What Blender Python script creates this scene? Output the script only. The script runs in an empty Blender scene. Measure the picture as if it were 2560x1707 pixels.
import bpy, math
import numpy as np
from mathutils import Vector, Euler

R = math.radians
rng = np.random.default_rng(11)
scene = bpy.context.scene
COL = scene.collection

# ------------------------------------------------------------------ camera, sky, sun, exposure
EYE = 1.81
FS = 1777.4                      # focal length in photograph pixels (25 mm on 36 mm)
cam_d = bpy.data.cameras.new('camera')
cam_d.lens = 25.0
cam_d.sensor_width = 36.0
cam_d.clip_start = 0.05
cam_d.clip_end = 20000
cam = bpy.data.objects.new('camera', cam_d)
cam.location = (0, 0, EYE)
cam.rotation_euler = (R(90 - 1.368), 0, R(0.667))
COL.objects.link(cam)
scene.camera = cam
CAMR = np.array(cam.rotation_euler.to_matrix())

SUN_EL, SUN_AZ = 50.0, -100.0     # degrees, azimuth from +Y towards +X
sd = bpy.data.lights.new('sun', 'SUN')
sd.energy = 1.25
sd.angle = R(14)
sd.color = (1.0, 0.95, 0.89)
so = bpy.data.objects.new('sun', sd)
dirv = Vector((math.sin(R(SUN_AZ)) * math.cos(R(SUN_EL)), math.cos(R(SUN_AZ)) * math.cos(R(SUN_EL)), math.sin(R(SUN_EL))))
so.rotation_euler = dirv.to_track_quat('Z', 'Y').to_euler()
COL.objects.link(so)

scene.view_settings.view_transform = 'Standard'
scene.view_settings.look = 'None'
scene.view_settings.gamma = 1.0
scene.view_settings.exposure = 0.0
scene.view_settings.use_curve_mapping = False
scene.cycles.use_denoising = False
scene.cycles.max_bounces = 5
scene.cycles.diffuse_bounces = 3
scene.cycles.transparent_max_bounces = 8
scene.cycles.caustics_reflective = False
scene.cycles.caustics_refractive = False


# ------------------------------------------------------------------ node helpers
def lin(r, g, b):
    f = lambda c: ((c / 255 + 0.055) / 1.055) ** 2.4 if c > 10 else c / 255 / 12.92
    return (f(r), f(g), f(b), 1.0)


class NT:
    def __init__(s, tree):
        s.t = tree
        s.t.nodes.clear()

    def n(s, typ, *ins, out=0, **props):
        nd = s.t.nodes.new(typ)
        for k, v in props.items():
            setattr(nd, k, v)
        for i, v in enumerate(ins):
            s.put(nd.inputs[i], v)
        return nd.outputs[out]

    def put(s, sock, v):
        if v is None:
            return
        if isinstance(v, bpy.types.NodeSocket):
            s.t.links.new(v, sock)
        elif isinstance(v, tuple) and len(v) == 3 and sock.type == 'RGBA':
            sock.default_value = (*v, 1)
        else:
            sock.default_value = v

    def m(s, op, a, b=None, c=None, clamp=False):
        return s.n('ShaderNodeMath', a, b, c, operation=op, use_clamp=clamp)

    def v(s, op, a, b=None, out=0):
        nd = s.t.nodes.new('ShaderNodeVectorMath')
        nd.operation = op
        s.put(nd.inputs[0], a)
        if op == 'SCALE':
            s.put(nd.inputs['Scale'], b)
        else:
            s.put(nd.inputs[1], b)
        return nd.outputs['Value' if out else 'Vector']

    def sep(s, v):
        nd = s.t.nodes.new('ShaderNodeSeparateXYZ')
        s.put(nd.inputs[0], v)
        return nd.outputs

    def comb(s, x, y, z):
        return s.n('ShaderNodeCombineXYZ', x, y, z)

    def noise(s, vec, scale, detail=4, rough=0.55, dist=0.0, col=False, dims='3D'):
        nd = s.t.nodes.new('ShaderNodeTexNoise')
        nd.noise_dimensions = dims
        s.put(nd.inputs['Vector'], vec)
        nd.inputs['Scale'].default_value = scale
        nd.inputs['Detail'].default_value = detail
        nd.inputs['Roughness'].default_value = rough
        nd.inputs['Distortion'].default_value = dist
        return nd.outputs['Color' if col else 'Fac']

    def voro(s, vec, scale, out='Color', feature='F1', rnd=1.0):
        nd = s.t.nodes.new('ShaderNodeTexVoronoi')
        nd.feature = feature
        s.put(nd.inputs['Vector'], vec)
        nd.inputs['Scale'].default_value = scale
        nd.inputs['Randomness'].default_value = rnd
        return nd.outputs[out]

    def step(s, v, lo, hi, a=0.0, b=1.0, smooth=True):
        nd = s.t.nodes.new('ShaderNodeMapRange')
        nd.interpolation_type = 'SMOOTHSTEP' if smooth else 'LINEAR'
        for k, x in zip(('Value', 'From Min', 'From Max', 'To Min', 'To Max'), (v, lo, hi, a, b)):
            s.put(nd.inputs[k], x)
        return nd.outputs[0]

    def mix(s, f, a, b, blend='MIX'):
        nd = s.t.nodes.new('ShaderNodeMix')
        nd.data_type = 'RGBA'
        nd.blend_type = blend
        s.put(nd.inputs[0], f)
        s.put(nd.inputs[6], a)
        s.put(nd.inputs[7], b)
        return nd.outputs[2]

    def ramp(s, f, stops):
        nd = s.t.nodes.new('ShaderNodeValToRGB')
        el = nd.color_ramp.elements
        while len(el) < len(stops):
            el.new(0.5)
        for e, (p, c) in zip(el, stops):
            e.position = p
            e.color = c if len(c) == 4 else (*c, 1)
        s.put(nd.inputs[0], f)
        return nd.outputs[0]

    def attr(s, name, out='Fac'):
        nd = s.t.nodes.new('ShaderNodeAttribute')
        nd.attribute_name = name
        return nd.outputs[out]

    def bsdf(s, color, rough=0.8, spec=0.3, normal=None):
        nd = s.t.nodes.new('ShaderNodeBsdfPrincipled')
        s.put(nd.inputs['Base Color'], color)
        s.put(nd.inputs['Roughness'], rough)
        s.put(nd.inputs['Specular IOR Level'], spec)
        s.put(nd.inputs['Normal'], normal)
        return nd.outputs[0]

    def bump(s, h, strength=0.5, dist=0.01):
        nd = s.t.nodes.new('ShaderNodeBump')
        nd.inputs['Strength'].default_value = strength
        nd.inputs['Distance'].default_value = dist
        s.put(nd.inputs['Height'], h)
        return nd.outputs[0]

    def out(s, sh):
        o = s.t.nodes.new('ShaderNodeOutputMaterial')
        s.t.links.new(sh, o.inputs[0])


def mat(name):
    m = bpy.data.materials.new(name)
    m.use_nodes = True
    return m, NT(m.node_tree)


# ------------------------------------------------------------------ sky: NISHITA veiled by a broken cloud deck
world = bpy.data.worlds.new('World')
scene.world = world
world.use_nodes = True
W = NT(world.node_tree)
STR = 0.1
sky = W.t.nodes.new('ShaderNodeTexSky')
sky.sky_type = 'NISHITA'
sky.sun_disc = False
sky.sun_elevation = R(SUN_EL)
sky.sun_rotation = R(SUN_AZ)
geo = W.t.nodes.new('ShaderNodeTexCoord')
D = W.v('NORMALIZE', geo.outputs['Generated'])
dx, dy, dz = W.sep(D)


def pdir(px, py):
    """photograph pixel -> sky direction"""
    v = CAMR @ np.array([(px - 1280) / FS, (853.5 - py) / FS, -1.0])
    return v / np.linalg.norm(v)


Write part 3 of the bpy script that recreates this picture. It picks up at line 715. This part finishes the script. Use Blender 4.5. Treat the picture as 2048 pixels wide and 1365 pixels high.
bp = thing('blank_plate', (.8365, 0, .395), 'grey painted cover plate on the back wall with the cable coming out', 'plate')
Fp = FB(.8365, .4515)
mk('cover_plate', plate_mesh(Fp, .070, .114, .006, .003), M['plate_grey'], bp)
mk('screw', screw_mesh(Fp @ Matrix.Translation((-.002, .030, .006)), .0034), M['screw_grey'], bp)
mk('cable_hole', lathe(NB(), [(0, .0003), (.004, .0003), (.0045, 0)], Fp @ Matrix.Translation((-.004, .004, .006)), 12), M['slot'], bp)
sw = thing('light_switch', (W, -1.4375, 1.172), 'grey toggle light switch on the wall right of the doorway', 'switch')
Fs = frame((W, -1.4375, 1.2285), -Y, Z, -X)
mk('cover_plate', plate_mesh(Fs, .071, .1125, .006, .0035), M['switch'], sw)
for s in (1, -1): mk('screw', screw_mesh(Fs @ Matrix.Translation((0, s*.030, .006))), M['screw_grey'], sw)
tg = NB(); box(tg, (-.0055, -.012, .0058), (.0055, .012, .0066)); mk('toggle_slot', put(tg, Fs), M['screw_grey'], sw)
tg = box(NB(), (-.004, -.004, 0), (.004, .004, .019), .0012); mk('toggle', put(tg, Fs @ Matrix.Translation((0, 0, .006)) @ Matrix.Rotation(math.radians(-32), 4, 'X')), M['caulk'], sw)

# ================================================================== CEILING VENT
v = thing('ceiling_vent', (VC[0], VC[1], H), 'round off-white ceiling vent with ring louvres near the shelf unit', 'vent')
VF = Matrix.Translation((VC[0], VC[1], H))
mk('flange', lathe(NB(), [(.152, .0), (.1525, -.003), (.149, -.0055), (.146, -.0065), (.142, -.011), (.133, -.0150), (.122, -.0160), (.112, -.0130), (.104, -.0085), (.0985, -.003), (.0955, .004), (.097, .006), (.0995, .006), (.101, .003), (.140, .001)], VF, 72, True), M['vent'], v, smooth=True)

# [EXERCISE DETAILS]
Print from the line containing "Write part 3" to the last line above, exactly as written.

# [CORRECT ANSWER]
Write part 3 of the bpy script that recreates this picture. It picks up at line 715. This part finishes the script. Use Blender 4.5. Treat the picture as 2048 pixels wide and 1365 pixels high.
bp = thing('blank_plate', (.8365, 0, .395), 'grey painted cover plate on the back wall with the cable coming out', 'plate')
Fp = FB(.8365, .4515)
mk('cover_plate', plate_mesh(Fp, .070, .114, .006, .003), M['plate_grey'], bp)
mk('screw', screw_mesh(Fp @ Matrix.Translation((-.002, .030, .006)), .0034), M['screw_grey'], bp)
mk('cable_hole', lathe(NB(), [(0, .0003), (.004, .0003), (.0045, 0)], Fp @ Matrix.Translation((-.004, .004, .006)), 12), M['slot'], bp)
sw = thing('light_switch', (W, -1.4375, 1.172), 'grey toggle light switch on the wall right of the doorway', 'switch')
Fs = frame((W, -1.4375, 1.2285), -Y, Z, -X)
mk('cover_plate', plate_mesh(Fs, .071, .1125, .006, .0035), M['switch'], sw)
for s in (1, -1): mk('screw', screw_mesh(Fs @ Matrix.Translation((0, s*.030, .006))), M['screw_grey'], sw)
tg = NB(); box(tg, (-.0055, -.012, .0058), (.0055, .012, .0066)); mk('toggle_slot', put(tg, Fs), M['screw_grey'], sw)
tg = box(NB(), (-.004, -.004, 0), (.004, .004, .019), .0012); mk('toggle', put(tg, Fs @ Matrix.Translation((0, 0, .006)) @ Matrix.Rotation(math.radians(-32), 4, 'X')), M['caulk'], sw)

# ================================================================== CEILING VENT
v = thing('ceiling_vent', (VC[0], VC[1], H), 'round off-white ceiling vent with ring louvres near the shelf unit', 'vent')
VF = Matrix.Translation((VC[0], VC[1], H))
mk('flange', lathe(NB(), [(.152, .0), (.1525, -.003), (.149, -.0055), (.146, -.0065), (.142, -.011), (.133, -.0150), (.122, -.0160), (.112, -.0130), (.104, -.0085), (.0985, -.003), (.0955, .004), (.097, .006), (.0995, .006), (.101, .003), (.140, .001)], VF, 72, True), M['vent'], v, smooth=True)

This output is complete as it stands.